Conclusion – Se battre contre la pauvreté… encore et toujours : C’est grâce à sa connaissance des programmes et surtout des réalités vécues par les chômeur.euses depuis 50 ans que la MAC est en mesure de souligner ce qui fonctionne et ce qui ne fonctionne pas avec l’AE (ou l’AC), et de proposer des améliorations pertinentes à ce programme. La croissance du taux de postes vacants a en outre modifié le rapport de force entre les travailleur.euses (dont les chômeur.euses) et les employeurs.

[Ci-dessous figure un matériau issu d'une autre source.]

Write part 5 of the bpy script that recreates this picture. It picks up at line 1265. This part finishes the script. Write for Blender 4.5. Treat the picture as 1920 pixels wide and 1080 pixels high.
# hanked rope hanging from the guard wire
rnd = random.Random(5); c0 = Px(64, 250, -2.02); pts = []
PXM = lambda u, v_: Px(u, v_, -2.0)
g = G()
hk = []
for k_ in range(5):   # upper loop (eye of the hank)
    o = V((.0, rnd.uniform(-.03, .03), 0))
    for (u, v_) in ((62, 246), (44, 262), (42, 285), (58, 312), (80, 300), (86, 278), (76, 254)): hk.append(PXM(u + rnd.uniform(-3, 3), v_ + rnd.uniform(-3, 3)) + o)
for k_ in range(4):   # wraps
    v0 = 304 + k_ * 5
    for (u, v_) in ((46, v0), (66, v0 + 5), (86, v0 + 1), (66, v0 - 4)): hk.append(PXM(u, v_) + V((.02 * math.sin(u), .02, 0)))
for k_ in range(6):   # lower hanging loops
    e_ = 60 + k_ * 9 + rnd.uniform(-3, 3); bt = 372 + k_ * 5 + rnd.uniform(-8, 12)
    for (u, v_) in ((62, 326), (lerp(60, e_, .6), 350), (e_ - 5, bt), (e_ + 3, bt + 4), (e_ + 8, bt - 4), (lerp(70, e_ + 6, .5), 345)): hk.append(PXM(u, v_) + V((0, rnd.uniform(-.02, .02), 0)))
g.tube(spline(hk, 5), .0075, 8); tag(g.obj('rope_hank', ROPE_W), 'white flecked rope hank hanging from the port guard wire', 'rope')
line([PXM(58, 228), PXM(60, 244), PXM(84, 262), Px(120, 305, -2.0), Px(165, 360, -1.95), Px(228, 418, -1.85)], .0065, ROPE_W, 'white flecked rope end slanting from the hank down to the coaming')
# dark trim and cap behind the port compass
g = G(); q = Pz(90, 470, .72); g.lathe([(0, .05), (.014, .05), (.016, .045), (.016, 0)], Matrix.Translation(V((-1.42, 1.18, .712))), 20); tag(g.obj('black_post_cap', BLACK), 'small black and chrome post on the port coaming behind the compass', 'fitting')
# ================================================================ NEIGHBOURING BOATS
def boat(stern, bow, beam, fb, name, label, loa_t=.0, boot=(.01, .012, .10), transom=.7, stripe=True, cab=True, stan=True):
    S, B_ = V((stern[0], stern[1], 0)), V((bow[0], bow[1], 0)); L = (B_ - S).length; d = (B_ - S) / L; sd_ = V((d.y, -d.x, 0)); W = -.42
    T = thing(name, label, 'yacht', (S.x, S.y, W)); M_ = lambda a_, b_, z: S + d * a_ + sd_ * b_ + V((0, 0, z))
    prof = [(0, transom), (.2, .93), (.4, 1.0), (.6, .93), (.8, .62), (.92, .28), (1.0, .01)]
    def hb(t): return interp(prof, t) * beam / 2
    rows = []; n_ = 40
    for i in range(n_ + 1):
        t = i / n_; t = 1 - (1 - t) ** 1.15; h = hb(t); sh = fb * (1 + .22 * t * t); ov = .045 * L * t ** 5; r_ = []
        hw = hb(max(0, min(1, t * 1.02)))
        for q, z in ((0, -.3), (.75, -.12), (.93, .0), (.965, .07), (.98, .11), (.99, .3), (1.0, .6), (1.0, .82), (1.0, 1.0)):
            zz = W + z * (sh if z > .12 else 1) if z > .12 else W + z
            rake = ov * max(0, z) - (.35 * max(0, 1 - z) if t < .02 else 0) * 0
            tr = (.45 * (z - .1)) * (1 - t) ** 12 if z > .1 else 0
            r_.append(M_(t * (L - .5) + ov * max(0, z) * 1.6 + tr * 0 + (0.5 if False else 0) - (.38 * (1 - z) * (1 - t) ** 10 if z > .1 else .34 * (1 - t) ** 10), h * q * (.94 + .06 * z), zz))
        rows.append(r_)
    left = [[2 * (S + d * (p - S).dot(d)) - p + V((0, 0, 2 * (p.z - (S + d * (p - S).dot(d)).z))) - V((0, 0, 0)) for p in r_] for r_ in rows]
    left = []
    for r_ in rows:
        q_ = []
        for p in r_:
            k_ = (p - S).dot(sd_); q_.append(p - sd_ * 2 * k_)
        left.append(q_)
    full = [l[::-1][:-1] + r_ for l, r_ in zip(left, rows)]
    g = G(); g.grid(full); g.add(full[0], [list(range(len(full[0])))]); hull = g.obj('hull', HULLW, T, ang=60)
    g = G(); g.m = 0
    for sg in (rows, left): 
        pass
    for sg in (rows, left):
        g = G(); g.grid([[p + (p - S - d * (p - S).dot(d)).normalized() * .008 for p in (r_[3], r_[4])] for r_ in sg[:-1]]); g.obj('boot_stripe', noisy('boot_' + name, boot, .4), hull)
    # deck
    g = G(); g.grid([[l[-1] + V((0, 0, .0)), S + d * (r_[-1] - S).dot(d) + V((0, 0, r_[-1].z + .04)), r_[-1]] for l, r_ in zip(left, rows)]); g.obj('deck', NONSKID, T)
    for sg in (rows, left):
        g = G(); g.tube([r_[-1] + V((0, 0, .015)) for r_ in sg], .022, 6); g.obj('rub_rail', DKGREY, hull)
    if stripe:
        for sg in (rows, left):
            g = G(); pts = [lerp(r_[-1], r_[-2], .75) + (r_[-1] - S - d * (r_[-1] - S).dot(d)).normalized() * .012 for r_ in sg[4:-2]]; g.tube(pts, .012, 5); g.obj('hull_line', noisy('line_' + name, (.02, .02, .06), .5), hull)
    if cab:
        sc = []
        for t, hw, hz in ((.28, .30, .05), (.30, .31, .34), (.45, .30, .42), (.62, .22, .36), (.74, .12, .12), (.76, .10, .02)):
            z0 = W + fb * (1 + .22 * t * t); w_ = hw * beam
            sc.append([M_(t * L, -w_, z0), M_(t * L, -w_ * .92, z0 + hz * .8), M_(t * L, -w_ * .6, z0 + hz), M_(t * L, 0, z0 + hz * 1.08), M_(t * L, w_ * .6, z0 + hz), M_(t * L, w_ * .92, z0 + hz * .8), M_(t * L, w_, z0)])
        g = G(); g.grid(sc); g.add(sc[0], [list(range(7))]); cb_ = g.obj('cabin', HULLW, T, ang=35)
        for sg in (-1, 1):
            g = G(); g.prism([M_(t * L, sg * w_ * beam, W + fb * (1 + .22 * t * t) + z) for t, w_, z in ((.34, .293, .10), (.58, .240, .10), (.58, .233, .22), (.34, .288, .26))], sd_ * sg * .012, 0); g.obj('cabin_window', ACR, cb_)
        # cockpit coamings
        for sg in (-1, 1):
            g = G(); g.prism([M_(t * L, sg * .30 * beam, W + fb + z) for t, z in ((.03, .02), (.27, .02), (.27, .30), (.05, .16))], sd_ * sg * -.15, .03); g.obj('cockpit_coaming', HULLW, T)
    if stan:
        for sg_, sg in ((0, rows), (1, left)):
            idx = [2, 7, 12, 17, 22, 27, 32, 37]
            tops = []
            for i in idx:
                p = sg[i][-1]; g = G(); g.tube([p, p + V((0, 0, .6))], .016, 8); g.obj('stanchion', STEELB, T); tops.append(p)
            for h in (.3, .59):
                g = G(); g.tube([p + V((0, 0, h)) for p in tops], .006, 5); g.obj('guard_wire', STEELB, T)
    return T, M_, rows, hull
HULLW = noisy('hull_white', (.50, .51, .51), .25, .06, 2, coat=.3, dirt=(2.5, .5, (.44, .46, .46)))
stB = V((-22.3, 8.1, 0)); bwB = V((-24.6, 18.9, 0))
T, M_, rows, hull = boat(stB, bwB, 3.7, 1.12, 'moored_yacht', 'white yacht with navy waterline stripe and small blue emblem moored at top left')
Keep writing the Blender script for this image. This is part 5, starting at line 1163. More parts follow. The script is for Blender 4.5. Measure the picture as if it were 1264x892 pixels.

Il n’est toutefois pas clair que cela suffira à changer en profondeur la dynamique du marché du travail, comme les plaintes injustifiées du patronat sur la PCU l’ont bien montré. Le sort réservé à la main-d’œuvre immigrante est un autre exemple de la résistance de bien des employeurs à cette nouvelle situation. Chose certaine, cette situation rend une réforme de l’AE encore plus nécessaire et urgente. Les auteur.es concluent en espérant que ce livre a su contribuer à la réflexion sur ce programme et même sur le filet social canadien, et qu’il contribuera à appuyer les prochaines luttes contre la pauvreté et pour les droits de la personne.

Et alors…

Lire ou ne pas lire? Lire! Ce livre complète bien celui de Pierre Céré que j’ai mentionné dans ce billet. Personnellement, même si j’avais bien aimé l’autre, j’ai préféré celui-ci, car mieux structuré et plus facile à suivre. Cela dit, la lecture de ces deux livres est essentielle si on s’intéresse à l’évolution du programme d’AC (ou d’AE), et si on veut bien comprendre la logique néolibérale des changements qui lui ont été apportés, l’affaiblissant coup après coup. Autre bon point, les 293 notes, surtout des références, mais aussi quelques compléments d’information, sont en bas de page.